Por que no país do carnaval se relativiza tanto o SER MULHER? Talvez por conta de um machismo “velado”, principalmente nas camadas abastadas, muitas socialites talvez sofram caladas a violência perpetrada por seus algozes, por conta da “reputação e da conta bancária”. Em suma, ser mulher, no Brasil, é um desafio, uma luta contra tudo de mais nefasto que possa existir. Entretanto, talvez boa parte desse problema se deva a conivência de setores da sociedade como as igrejas por exemplo. Luíza foi agredida pelo ex-namorado, um homem rico, a priori culto, mas talvez educado para a prática da violência com aqueles e aquelas que mais lhe causem repulsa. A violência contra a mulher, contra o pobre, o negro e o homossexual é algo que vem do berço, para nossa infelicidade.

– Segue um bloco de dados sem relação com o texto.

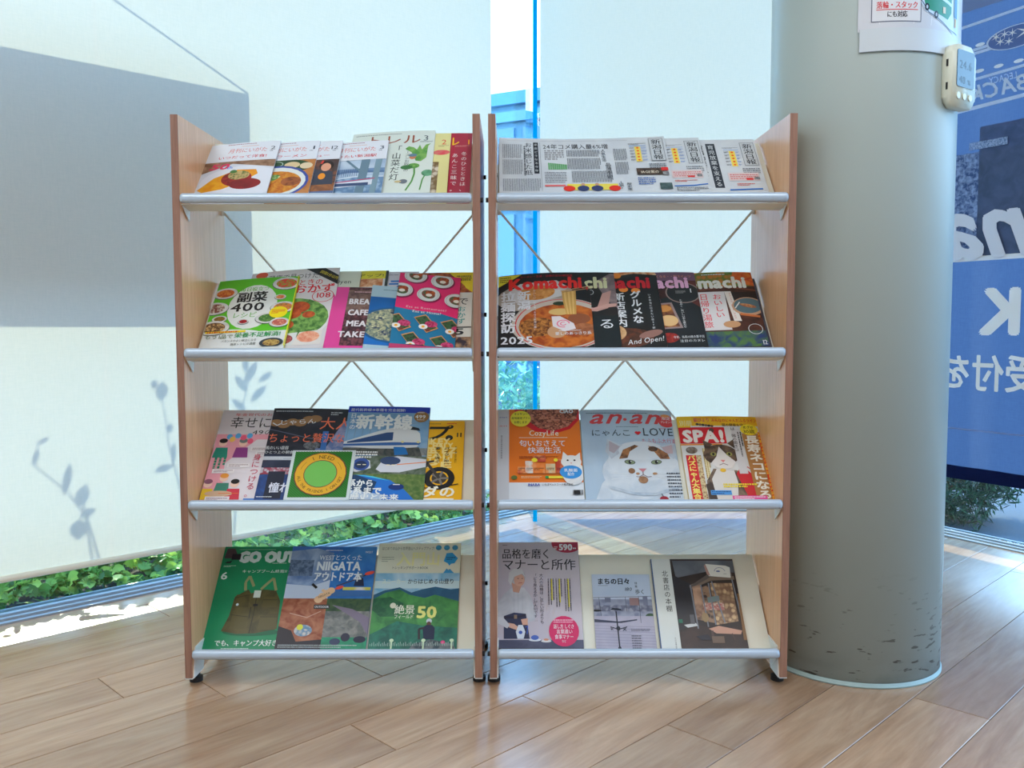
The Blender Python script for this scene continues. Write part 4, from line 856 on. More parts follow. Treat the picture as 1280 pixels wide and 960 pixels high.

As Luízas, as Marias e as Flávias devem se unir para exigir das autoridades políticas eficazes contra as arbitrariedades cometidas por indivíduos que se veem no direito de agredi-las. Em suma, o silêncio das inocentes é parte daquilo que denominamos cultura de estupro e cultura de morte. A nosso ver, o país talvez tenha dado passos importantes no combate à violência doméstica a partir da lei Maria da Penha e dos avanços dos movimentos sociais, dentre eles o feminismo; contudo, muito precisa ser realizado se o desejo é um Brasil humano, igualitário e sem preconceito em todos os sentidos. Por fim, acreditamos ser a história humana um misto de sentimentos capazes de colocar o homem diante, às vezes, mais da morte que da vida. Com efeito, seria bom se fatos como o de Luíza não mais acontecessem, porém, neste exato momento em uma viela quase sem luz, numa rua ou casa próxima a sua, uma mulher está sendo violentada, estuprada ou morta e, provavelmente, você não tomará ciência, pelo simples fato de que a vítima, embora, atenda por Luíza não ter o glamour de um sobrenome como Brunet; essa vítima é apenas mais uma mulher na multidão, um rosto opaco e sem importância para grande mídia, para o reduto em que vive para você e pra mim, pois essa Luíza não é Brunet é da Silva.